Alan Parr in England sent me the following item from the letters column of the Independent:

A parent writes: “I am furious to discover my daughter’s history teacher is playing the clarinet in a local jazz band several evenings a week. …Can I complain to the school? Can the school stop him?”


Photographer Burt Goldblatt told me about a day on the beach in France one year when he was shooting photos of the Nice Jazz Festival. He was walking with entrepreneur Norman Granz, who was excited about the possibility of running into Pablo Picasso, who was staying there that season. Granz was a great fan of Picasso, and spent part of his large fortune collecting his paintings. Sure enough, in the center of a crowd of people on the beach, they found Picasso seated in a beach chair. Granz made his way over to him and introduced himself. Picasso greeted him warmly a nd told him he admired the brightly colored beach shirt that he was wearing. “Will you sell it to me?” he asked. Granz said he would, but not for money. “I’ll give it to you for a drawing,” he told him. Picasso pulled a sheet of paper from his bag, quickly made a sketch of a part of the beach scene, and handed it to Granz, who took off his shirt and gave it to Picasso. Burt wonders what became of the shirt and the drawing.


William Zinn, back in the 1940’s, auditioned for the Cleveland Symphony, conducted by George Szell.

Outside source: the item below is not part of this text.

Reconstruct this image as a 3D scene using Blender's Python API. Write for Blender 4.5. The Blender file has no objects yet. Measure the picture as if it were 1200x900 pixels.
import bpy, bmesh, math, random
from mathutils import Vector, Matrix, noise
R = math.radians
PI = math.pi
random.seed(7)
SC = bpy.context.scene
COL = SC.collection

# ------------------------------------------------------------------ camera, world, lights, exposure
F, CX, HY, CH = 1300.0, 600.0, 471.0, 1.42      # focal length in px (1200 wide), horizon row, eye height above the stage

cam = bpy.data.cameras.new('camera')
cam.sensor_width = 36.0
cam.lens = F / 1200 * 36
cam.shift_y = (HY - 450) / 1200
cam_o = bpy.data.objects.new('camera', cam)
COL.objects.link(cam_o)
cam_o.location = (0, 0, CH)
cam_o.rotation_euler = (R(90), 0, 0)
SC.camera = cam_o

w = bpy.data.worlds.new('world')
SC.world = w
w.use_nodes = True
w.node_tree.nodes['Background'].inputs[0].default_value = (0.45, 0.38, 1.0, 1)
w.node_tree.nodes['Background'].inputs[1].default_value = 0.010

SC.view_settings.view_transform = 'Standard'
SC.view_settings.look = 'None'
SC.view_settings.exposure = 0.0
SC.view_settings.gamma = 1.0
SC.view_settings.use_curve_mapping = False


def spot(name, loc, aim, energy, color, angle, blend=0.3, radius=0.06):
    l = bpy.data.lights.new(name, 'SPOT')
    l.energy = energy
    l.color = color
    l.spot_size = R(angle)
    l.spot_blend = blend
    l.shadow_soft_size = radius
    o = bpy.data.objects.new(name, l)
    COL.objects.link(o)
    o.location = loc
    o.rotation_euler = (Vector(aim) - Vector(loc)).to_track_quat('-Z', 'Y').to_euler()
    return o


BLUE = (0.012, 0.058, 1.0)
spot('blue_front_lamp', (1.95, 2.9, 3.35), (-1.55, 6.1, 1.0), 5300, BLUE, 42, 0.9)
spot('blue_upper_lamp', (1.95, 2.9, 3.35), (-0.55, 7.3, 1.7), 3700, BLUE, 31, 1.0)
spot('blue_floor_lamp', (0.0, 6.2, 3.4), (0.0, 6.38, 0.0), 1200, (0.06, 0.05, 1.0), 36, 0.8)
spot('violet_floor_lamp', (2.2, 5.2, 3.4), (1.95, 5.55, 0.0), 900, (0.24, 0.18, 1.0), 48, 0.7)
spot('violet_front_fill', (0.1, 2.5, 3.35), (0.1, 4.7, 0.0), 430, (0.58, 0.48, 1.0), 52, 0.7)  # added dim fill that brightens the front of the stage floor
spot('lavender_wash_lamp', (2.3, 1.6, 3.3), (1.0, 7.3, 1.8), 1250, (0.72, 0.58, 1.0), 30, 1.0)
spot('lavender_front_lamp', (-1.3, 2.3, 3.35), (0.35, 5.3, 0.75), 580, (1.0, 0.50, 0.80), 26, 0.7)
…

As he was getting ready, a man approached him and asked what solo he intended to play. Zinn said, “The Brahms Concerto.” The man offered to accompany him on piano, and Zinn told him he hadn’t brought the music. “That’s okay,” said the man. “I’ll give you four measures up front. Zinn was accompanied beautifully and auditioned well. That evening he attended the Cleveland Symphony’s concert at Severance Hall. Rudolf Serkin was scheduled to perform the second Brahms piano concerto. To Zinn’s amazement, Serkin turned out to be the same man who had accompanied him that morning at the audition.


Tony Sotos told me about a party he booked for the Bobby Rosengarden band. After hiring a sixteen piece band, Tony got a call from the corporation’s entertainment director saying the party was cancelled because the president of the company was ill. Tony insisted that the musicians be paid, and the director said, “Okay, but if we pay them, they’re going to play somewhere.” He called a day or two later and gave Tony the address of a nursing home near South Street Seaport. Tony said, “It was one of the best jobs we ever played with that band! The people there loved it, and the employer was happy, because he got a tax writeoff for the contribution.” The employer had impressed the managers of the nursing home that they were getting a very famous orchestra, whose leader was on television, playing the Dick Cavett show. When the band arrived to set up, they found a huge banner that read: Bobby Rose and his Garden Orchestra. Bobby kept the banner as a souvenir.